14 La acción del Espíritu Santo se manifiesta y actúa en la multiplicidad y en la riqueza de los carismas que acompañan a los ministerios; y éstos se ejercen de diversas formas y medidas, en respuesta a las necesidades de los tiempos y de los lugares; por ejemplo, en la ayuda prestada a los pobres, a los enfermos, a los necesitados, a los minusválidos y a los que están «impedidos» de un modo u otro. También se ejercen, en una esfera más elevada, mediante el consejo, la dirección espiritual, la pacificación entre los contendientes, la conversión de los pecadores, la atracción hacia la palabra de Dios, la eficacia de la predicación y la palabra escrita, la educación a la fe, el fervor por el bien, etc. Se trata de un abanico muy grande de carismas, por medio de los cuales el Espíritu Santo infunde en la Iglesia su caridad y su santidad, en analogía con la economía general de la creación, en la que, como nota santo Tomás, el único Ser de Dios hace partícipes a las cosas de su perfección infinita (cf. Summa Theologiae, II-II 183,2).

6. No hay que contraponer estos carismas a los ministerios de carácter jerárquico y, en general, a los «oficios», que también han sido establecidos con vistas a la unidad, el buen funcionamiento y la belleza de la Iglesia. El orden jerárquico y toda la estructura ministerial de la Iglesia se halla bajo la acción de los carismas, como se deduce de las palabras de san Pablo en sus cartas a Timoteo: «No descuides el carisma que hay en ti, que se te comunicó con intervención profética mediante la imposición de las manos del colegio de presbíteros» (1Tm 4,14); «te recomiendo que reavives el carisma de Dios que está en ti por la imposición de mis manos» (2Tm 1,6).

Hay, pues, un carisma de Pedro, hay carismas de los obispos, de los presbíteros y de los diáconos; hay un carisma concedido a quien está llamado a ocupar un cargo eclesiástico, un ministerio. Se trata de descubrir, reconocer y aceptar estos carismas, pero sin presunción alguna. Por esta razón el Apóstol escribe a los Corintios: «En cuanto a los dones espirituales, no quiero, hermanos, que estéis en la ignorancia» (1Co 12,1).

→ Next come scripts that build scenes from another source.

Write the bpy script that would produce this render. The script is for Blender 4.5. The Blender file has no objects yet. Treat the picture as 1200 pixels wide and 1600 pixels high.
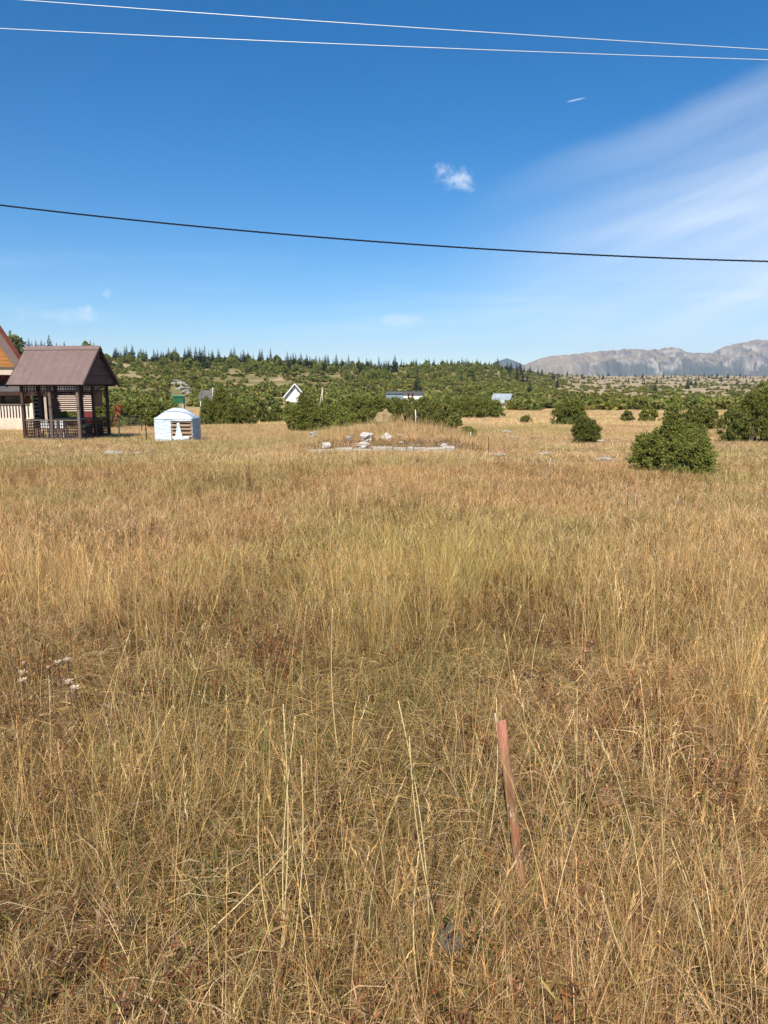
import bpy, bmesh, math, random
import numpy as np
from mathutils import Vector, Matrix, Euler

R = math.radians
scene = bpy.context.scene
COL = scene.collection
rng = np.random.default_rng(7)
random.seed(7)

# ------------------------------------------------------------------ camera
CAM_H = 1.65
FPX = 26.0 / 36.0 * 1600.0
HORIZON = 605.0
PITCH = math.atan((800 - HORIZON) / FPX)
cam_data = bpy.data.cameras.new("camera")
cam_data.lens = 26.0
cam_data.sensor_width = 36.0
cam_data.sensor_fit = 'AUTO'
cam_data.clip_start = 0.05
cam_data.clip_end = 40000
cam = bpy.data.objects.new("camera", cam_data)
cam.location = (0, 0, CAM_H)
cam.rotation_euler = (R(90) - PITCH, 0, 0)
COL.objects.link(cam)
scene.camera = cam

# ------------------------------------------------------------------ light
SUN_AZ = R(13)      # from straight behind the camera towards the left
SUN_EL = R(46)
SUN_DIR = Vector((-math.sin(SUN_AZ) * math.cos(SUN_EL), -math.cos(SUN_AZ) * math.cos(SUN_EL), math.sin(SUN_EL)))
sun_data = bpy.data.lights.new("sun", 'SUN')
sun_data.energy = 5.0
sun_data.angle = R(0.53)
sun_data.color = (1.0, 0.935, 0.82)
sun = bpy.data.objects.new("sun", sun_data)
sun.rotation_euler = SUN_DIR.to_track_quat('Z', 'Y').to_euler()
sun.location = (-20, -30, 40)
COL.objects.link(sun)
scene.view_settings.view_transform = 'Standard'
scene.view_settings.look = 'None'
scene.view_settings.gamma = 1.0
scene.view_settings.exposure = 0.5
scene.view_settings.use_curve_mapping = False
scene.cycles.max_bounces = 4
scene.cycles.diffuse_bounces = 2
scene.cycles.transmission_bounces = 3
scene.cycles.volume_bounces = 0


class NT:
    """small helper for node trees"""
    def __init__(self, tree, clear=True):
        self.t = tree
        if clear:
            tree.nodes.clear()

    def n(self, typ, **kw):
        nd = self.t.nodes.new(typ)
        for k, v in kw.items():
            setattr(nd, k, v)
        return nd

    def put(self, sock, v):
        if v is None:
            return
        if hasattr(v, 'is_output') or isinstance(v, bpy.types.NodeSocket):
            self.t.links.new(v, sock)
        else:
            if sock.type == 'RGBA' and len(v) == 3:
                v = (*v, 1.0)
            sock.default_value = v

    def math(self, op, a, b=None, c=None, clamp=False):
        nd = self.n('ShaderNodeMath', operation=op, use_clamp=clamp)
        self.put(nd.inputs[0], a)
        self.put(nd.inputs[1], b)
        self.put(nd.inputs[2], c)
        return nd.outputs[0]

    def add(self, a, b): return self.math('ADD', a, b)
    def sub(self, a, b): return self.math('SUBTRACT', a, b)
    def mul(self, a, b): return self.math('MULTIPLY', a, b)
    def div(self, a, b): return self.math('DIVIDE', a, b)

    def ss(self, v, a, b, ta=0.0, tb=1.0):
        nd = self.n('ShaderNodeMapRange', interpolation_type='SMOOTHSTEP', clamp=True)
        self.put(nd.inputs['Value'], v)
        self.put(nd.inputs['From Min'], a)
        self.put(nd.inputs['From Max'], b)
        self.put(nd.inputs['To Min'], ta)
        self.put(nd.inputs['To Max'], tb)
        return nd.outputs['Result']

    def mix(self, f, a, b, blend='MIX'):
        nd = self.n('ShaderNodeMix', data_type='RGBA', blend_type=blend)
        self.put(nd.inputs[0], f)
        self.put(nd.inputs[6], a)
        self.put(nd.inputs[7], b)
        return nd.outputs[2]

    def noise(self, vec, scale, detail=4.0, rough=0.55, dist=0.0, out='Fac'):
        nd = self.n('ShaderNodeTexNoise')
        self.put(nd.inputs['Vector'], vec)
        nd.inputs['Scale'].default_value = scale
        nd.inputs['Detail'].default_value = detail
        nd.inputs['Roughness'].default_value = rough
        nd.inputs['Distortion'].default_value = dist
        return nd.outputs[out]

    def xyz(self, x, y, z):
        nd = self.n('ShaderNodeCombineXYZ')
        self.put(nd.inputs[0], x); self.put(nd.inputs[1], y); self.put(nd.inputs[2], z)
        return nd.outputs[0]

    def sep(self, v):
        nd = self.n('ShaderNodeSeparateXYZ')
        self.put(nd.inputs[0], v)
        return nd.outputs

    def vscale(self, v, s):
        nd = self.n('ShaderNodeVectorMath', operation='MULTIPLY')
        self.put(nd.inputs[0], v)
        nd.inputs[1].default_value = s
        return nd.outputs[0]


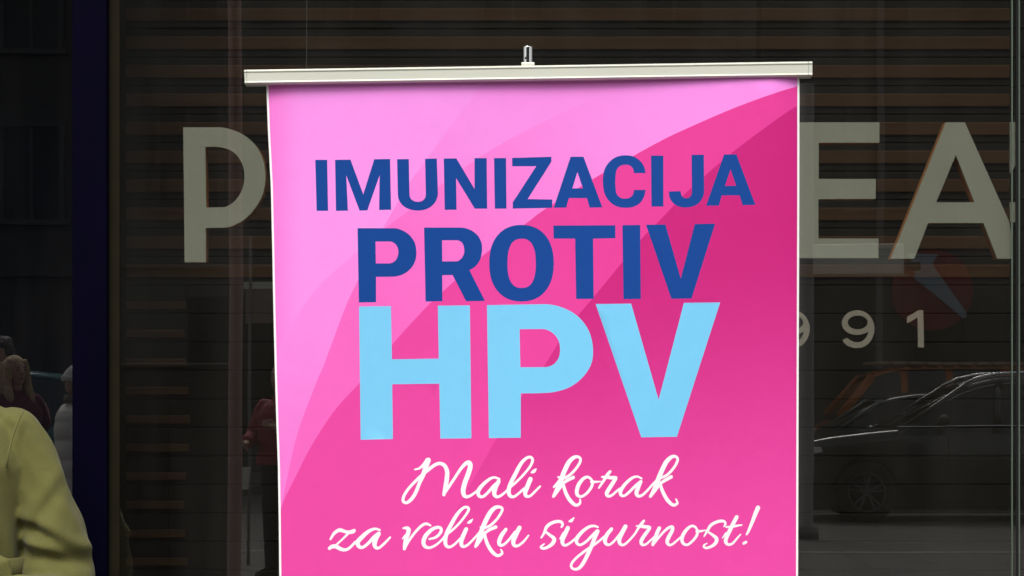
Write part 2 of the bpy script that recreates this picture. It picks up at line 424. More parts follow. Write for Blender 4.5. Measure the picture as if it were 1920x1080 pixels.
Ez = lambda l: Z(l, 3.723, 1490, 210)
sign_letter('letter', Ez([(-35,72),(592,72),(592,214),(168,214),(168,467),(566,467),(566,606),(166,608),(166,883),(585,883),(585,1020),(-35,1020)]), [], sgn, M['sign'], lab='letter E')
sign_letter('letter', Ez([(1056,72),(1188,72),(1500,770),(1512,860),(1512,1024),(1415,1024),(1318,775),(932,775),(835,1024),(672,1024)]),
    [Ez([(1125,300),(1255,630),(988,630)])], sgn, M['sign'], lab='letter A')
for q in ([(1503,70),(1548,70),(1548,360),(1530,390),(1512,425),(1503,425)], [(1503,630),(1548,630),(1548,768),(1506,768)]):
    sign_letter('refracted_letter', Ez(q), [], sgn, M['sign'], 0, GL+.016)  # refraction of the letters in the glass edge, built as solid pieces
yr = empty('year_lettering', P(1600, 650, GL+.02), label='small beige numerals reading 1991 behind the window glass', cat='sign lettering')
def digit(poly, holes=()): return sign_letter('digit', poly, holes, yr, M['digit'], 0, GL+.02)
def nine(dx):
    z = lambda l: Z(l, 7.385, 1490+dx, 570)
    bowl = z(ell(860, 250, 170, 128)); 
    a = math.pi
    outer = [(1105,330),(1085,240),(1045,170),(980,115),(900,88),(815,92),(735,125),(680,185),(655,260),(672,330),(720,385),(800,420),(880,428),(960,410),(1028,380),(1000,450),(950,505),(880,528),(800,515),(725,470),(662,500),(700,555),(770,595),(860,610),(950,595),(1030,540),(1080,460),(1100,400)]
    return smooth_poly(z(outer), 22, 50), [z(ell(875, 255, 140, 96, 2, 32))]
one = Z([(1558,180),(1720,85),(1780,85),(1792,600),(1710,600),(1703,185),(1565,265),(1558,262)], 7.385, 1490, 570)
digit(*nine(0)); digit(*nine(-121.2)); digit(one); digit([(x-363, y) for x, y in one])

# ------------------------------------------------------------ the banner
BD = 4.0
base = Vector((gx(1000, BD), BD, 0))
ban = empty('roll_up_banner', base, label='pink roll-up banner reading IMUNIZACIJA PROTIV HPV on its stand before the shop window', cat='banner')
YB = 2290
L_EDGE = [(100, 497), (160, 498.4), (245, 501.6), (350, 507), (455, 509.5), (560, 511.5), (700, 514.8), (790, 517.5), (875, 520.5), (975, 522), (1075, 522.8), (1400, 524), (YB, 526)]
R_EDGE = [(100, 1499.5), (400, 1499), (1075, 1497), (YB, 1494)]
fl = lambda y, T: float(np.interp(y, [t[0] for t in T], [t[1] for t in T]))
def depth(x, y):
    u = (x-fl(y, L_EDGE))/980
    return .0035*math.sin(u*4.1+y*.0021)+.0022*math.sin(u*9+1.3+y*.0045)+.004*max(0, 1-u/.05)**2+.004*max(0, (u-.96)/.04)**2
def curve(pts):
    q = crom([(x, y, 1) for x, y in pts], 6)[:, :2]; return q[np.argsort(q[:, 1])]
c1 = curve([(935,110),(903,160),(858,219),(827,261),(806,290),(786,318),(772,336),(735,398),(700,462),(669,530),(648,575),(606,687),(595,712),(558,812),(537,902),(522,975),(505,1060)])
c2 = curve([(1330,110),(1168,164),(1095,193),(995,240),(939,270),(886,303),(832,342),(766,395),(726,425),(664,477),(595,540),(543,613),(514,664),(480,740)])
c3 = curve([(1600,135),(1494,162),(1384,200),(1279,245),(1230,269),(1174,300),(1111,336),(1022,392),(986,419),(908,477),(832,545),(799,576),(735,646),(673,719),(627,770),(585,834),(558,886),(532,939),(521,975),(495,1060)])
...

Pablo empieza precisamente en este punto su enseñanza sobre los carismas; indica una línea de conducta para los convertidos de Corinto quienes, cuando aún eran paganos, se dejaban «arrastrar ciegamente hacia los ídolos mudos» (manifestaciones anómalas que debían rechazar). «Por eso os hago saber que nadie, hablando con el Espíritu de Dios, puede decir: «¡Jesús es Señor!» (1Co 12,3). Esta verdad, junto con la de la Trinidad, es fundamental para la fe cristiana. La profesión de fe en esta verdad es un don del Espíritu Santo, y esto es mucho más que un mero acto de conocimiento humano. En este acto de fe, que está y debe estar en los labios y en el corazón de todos los verdaderos creyentes, «se manifiesta» el Espíritu Santo (cf. 1Co 12,7). Es la primera y más elemental realización de lo que decía Jesús en la última Cena: «El (Espíritu Santo) me dará gloria, porque recibirá de lo mío y os lo anunciará a vosotros» (Jn 16,14).

Saludos

Amadísimos hermanos y hermanas:

Saludo ahora muy cordialmente a los peregrinos y visitantes de lengua española.

En particular a las Religiosas Escolapias que se encuentran en Roma participando en un curso de espiritualidad. A vosotras y a todas las almas consagradas os pido intensificar vuestras oraciones al Señor para que su mensaje de amor y de paz encuentre acogida en los corazones de todos los hombres.

Con estos deseos imparto complacido la bendición apostólica.